- Written instruction -
Retype everything from the line that contains "Write a Blender" down to the line that contains "w.node_tree.nodes['Background'].inputs[1].default_value = 0.6", inclusive, without altering or adding anything.

- Data rows -
--- START ---
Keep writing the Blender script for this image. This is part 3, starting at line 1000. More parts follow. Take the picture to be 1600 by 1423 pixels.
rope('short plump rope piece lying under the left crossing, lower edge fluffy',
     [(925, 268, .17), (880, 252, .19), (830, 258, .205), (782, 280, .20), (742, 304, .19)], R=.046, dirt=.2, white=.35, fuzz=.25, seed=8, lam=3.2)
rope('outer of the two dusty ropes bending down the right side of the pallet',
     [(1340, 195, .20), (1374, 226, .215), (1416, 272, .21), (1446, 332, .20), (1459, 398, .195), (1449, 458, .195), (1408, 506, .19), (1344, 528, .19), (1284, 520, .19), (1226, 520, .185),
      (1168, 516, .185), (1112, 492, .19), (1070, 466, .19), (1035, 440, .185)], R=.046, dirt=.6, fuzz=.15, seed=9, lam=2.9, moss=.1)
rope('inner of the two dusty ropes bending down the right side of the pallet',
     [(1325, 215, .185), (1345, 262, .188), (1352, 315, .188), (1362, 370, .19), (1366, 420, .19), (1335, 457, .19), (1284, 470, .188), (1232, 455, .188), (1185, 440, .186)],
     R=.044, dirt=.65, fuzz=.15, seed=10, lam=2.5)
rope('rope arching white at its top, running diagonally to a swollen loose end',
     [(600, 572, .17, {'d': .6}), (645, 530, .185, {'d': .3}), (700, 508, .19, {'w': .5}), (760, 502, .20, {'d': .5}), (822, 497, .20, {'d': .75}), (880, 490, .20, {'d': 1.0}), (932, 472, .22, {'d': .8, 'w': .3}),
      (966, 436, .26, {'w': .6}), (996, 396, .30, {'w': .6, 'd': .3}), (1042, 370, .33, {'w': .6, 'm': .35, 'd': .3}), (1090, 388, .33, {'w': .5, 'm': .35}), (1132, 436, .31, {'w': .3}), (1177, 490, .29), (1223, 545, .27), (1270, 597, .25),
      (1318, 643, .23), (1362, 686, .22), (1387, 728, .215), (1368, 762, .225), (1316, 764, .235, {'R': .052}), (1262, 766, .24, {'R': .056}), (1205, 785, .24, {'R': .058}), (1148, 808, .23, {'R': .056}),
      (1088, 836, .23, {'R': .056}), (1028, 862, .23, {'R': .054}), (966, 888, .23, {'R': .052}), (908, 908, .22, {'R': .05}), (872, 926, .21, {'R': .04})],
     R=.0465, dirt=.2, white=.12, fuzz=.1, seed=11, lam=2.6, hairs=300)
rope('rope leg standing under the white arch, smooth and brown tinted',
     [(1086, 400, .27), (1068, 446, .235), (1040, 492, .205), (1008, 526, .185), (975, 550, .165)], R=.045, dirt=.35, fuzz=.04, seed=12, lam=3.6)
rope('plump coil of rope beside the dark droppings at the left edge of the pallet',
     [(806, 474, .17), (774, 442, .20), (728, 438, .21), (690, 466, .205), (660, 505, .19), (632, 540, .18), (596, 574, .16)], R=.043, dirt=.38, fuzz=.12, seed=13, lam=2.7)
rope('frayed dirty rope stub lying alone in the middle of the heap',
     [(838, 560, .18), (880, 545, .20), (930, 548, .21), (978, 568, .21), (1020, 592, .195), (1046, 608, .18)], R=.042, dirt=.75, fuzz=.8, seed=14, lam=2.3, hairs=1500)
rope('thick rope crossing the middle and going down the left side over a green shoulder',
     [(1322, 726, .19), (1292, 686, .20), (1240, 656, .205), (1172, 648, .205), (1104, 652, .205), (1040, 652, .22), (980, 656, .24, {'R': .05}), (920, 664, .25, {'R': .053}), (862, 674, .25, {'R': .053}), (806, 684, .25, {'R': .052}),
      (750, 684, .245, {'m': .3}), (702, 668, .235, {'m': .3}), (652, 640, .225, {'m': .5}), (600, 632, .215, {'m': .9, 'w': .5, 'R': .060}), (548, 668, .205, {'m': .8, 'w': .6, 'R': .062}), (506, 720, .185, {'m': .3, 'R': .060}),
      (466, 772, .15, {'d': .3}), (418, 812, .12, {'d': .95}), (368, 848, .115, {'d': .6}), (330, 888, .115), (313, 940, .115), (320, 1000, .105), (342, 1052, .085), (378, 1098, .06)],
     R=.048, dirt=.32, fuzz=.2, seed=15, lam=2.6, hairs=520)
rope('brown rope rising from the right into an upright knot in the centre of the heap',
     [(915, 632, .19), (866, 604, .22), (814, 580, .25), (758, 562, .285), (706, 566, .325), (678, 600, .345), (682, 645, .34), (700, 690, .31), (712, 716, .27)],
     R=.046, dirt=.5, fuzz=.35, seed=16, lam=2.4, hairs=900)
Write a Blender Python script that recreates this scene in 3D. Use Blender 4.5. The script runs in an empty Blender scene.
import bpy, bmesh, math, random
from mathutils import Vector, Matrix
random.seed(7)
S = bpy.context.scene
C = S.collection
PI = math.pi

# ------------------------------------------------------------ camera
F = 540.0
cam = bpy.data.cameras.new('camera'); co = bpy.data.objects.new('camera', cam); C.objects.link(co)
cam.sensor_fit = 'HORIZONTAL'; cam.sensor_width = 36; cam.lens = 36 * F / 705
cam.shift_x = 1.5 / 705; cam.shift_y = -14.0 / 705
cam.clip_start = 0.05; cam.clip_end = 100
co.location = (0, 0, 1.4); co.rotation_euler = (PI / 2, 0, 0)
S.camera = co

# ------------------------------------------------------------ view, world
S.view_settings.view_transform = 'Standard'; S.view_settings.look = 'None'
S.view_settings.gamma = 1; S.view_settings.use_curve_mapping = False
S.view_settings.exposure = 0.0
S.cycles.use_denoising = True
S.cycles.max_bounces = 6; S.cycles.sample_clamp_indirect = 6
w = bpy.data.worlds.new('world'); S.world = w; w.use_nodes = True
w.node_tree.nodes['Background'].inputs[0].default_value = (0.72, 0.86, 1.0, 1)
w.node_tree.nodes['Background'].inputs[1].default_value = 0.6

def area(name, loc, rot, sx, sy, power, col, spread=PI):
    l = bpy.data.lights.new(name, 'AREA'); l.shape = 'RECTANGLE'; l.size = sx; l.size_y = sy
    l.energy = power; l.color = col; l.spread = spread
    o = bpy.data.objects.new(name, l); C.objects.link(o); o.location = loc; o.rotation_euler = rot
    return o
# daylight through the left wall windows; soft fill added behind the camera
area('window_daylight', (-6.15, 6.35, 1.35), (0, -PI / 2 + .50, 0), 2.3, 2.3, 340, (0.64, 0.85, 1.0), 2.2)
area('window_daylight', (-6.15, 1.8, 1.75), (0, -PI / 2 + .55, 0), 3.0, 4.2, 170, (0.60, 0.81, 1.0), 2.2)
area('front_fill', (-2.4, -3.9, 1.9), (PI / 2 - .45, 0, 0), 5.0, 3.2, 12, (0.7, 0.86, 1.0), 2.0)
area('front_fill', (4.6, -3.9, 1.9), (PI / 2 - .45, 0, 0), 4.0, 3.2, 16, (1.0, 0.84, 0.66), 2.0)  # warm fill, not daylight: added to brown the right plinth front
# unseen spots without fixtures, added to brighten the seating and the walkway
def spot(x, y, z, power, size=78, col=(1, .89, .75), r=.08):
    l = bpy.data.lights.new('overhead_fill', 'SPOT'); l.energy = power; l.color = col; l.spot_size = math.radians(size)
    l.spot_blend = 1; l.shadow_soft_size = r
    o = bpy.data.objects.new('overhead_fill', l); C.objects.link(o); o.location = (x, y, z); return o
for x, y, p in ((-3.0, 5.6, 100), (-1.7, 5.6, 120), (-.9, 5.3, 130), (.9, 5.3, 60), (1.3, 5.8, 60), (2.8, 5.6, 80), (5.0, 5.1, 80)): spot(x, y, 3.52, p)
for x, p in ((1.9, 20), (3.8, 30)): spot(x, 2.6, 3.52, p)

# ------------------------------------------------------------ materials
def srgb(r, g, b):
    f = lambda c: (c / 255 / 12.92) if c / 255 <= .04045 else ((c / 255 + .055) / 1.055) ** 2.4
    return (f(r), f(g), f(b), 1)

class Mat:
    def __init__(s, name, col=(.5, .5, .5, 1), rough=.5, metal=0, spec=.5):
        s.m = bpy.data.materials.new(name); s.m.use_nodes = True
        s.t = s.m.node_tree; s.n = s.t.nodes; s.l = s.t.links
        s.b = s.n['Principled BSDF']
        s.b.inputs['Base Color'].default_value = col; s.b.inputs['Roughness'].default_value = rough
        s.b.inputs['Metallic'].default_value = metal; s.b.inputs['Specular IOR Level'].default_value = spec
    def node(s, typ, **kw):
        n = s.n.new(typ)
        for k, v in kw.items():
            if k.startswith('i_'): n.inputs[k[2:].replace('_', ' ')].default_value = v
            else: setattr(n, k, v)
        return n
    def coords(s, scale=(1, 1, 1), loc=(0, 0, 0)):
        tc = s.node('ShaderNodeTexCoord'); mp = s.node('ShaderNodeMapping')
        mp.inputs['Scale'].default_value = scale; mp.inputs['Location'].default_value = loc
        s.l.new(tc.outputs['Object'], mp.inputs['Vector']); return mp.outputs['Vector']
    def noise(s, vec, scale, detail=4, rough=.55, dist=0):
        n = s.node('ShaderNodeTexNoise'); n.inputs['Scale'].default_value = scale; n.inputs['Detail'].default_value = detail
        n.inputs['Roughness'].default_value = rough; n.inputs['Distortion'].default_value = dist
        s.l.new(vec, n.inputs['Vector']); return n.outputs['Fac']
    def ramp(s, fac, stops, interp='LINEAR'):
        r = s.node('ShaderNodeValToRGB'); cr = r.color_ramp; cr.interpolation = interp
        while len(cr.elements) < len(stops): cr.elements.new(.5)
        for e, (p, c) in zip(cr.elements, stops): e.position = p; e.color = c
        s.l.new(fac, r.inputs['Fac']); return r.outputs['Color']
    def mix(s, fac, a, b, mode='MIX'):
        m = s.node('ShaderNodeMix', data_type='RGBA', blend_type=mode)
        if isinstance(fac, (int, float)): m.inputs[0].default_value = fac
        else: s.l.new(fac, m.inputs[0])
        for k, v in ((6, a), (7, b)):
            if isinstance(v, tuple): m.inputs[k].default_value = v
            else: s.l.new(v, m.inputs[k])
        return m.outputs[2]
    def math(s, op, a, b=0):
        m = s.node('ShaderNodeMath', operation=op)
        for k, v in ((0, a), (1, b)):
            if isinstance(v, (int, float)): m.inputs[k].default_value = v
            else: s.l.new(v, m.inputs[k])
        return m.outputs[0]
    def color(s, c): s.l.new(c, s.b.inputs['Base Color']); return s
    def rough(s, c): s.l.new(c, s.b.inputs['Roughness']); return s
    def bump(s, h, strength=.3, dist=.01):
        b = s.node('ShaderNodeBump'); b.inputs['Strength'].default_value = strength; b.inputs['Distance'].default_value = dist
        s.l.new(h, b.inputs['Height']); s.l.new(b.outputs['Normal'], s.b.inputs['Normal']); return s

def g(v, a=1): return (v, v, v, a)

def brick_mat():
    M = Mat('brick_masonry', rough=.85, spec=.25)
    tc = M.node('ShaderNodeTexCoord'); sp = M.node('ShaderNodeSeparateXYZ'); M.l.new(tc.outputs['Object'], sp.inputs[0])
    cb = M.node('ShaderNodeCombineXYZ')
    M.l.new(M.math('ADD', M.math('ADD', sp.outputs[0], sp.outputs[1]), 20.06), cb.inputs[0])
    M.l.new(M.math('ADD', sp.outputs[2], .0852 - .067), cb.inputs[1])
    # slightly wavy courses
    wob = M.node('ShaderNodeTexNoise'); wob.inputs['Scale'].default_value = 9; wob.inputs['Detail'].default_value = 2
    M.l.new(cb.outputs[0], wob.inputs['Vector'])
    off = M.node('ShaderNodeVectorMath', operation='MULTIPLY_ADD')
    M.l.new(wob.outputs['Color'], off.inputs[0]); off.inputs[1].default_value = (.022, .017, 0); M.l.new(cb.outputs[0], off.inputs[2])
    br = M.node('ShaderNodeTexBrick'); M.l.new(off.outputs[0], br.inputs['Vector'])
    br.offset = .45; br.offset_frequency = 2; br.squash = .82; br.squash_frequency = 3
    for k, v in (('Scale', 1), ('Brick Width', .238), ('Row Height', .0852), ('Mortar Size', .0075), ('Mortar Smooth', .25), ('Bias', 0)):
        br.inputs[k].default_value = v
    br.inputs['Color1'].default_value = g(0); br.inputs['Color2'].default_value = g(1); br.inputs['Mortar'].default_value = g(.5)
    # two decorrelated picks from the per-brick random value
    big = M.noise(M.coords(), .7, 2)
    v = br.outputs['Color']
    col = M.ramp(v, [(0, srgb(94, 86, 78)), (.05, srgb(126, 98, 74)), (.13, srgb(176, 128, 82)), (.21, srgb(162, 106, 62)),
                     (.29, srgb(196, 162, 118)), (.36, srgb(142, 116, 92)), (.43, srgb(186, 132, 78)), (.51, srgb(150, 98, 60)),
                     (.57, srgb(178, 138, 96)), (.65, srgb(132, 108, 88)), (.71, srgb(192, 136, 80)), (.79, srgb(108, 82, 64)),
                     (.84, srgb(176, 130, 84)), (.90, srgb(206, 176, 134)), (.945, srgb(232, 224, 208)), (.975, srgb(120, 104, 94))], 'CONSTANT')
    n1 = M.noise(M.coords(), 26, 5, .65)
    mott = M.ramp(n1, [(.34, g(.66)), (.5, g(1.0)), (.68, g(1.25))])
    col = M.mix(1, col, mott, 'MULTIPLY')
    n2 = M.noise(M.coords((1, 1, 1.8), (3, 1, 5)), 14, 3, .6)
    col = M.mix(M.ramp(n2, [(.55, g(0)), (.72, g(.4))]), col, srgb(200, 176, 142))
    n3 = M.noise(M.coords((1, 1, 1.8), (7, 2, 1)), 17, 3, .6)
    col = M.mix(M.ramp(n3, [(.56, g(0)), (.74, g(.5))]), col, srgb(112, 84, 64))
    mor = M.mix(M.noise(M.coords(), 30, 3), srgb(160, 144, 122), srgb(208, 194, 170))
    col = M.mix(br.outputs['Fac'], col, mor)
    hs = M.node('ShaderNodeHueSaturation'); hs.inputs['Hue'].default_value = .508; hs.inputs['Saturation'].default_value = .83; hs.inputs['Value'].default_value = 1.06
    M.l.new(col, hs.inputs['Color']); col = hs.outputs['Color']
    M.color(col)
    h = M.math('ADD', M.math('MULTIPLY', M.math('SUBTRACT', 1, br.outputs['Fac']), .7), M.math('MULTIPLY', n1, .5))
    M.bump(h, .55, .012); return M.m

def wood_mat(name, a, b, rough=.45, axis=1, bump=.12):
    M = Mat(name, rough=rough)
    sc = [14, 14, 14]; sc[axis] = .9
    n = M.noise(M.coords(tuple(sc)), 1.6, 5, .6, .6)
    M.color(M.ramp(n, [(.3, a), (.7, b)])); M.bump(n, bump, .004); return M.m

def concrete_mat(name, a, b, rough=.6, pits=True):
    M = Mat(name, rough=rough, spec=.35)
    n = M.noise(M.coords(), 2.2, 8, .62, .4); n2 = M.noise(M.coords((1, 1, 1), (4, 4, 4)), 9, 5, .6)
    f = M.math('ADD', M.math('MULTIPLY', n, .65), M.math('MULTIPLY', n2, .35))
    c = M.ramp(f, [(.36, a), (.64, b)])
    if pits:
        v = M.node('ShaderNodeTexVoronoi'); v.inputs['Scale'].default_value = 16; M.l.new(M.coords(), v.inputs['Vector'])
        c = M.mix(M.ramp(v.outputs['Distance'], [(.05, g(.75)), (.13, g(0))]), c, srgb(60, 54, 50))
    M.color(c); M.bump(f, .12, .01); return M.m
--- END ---
- Problem solution -
Write a Blender Python script that recreates this scene in 3D. Use Blender 4.5. The script runs in an empty Blender scene.
import bpy, bmesh, math, random
from mathutils import Vector, Matrix
random.seed(7)
S = bpy.context.scene
C = S.collection
PI = math.pi

# ------------------------------------------------------------ camera
F = 540.0
cam = bpy.data.cameras.new('camera'); co = bpy.data.objects.new('camera', cam); C.objects.link(co)
cam.sensor_fit = 'HORIZONTAL'; cam.sensor_width = 36; cam.lens = 36 * F / 705
cam.shift_x = 1.5 / 705; cam.shift_y = -14.0 / 705
cam.clip_start = 0.05; cam.clip_end = 100
co.location = (0, 0, 1.4); co.rotation_euler = (PI / 2, 0, 0)
S.camera = co

# ------------------------------------------------------------ view, world
S.view_settings.view_transform = 'Standard'; S.view_settings.look = 'None'
S.view_settings.gamma = 1; S.view_settings.use_curve_mapping = False
S.view_settings.exposure = 0.0
S.cycles.use_denoising = True
S.cycles.max_bounces = 6; S.cycles.sample_clamp_indirect = 6
w = bpy.data.worlds.new('world'); S.world = w; w.use_nodes = True
w.node_tree.nodes['Background'].inputs[0].default_value = (0.72, 0.86, 1.0, 1)
w.node_tree.nodes['Background'].inputs[1].default_value = 0.6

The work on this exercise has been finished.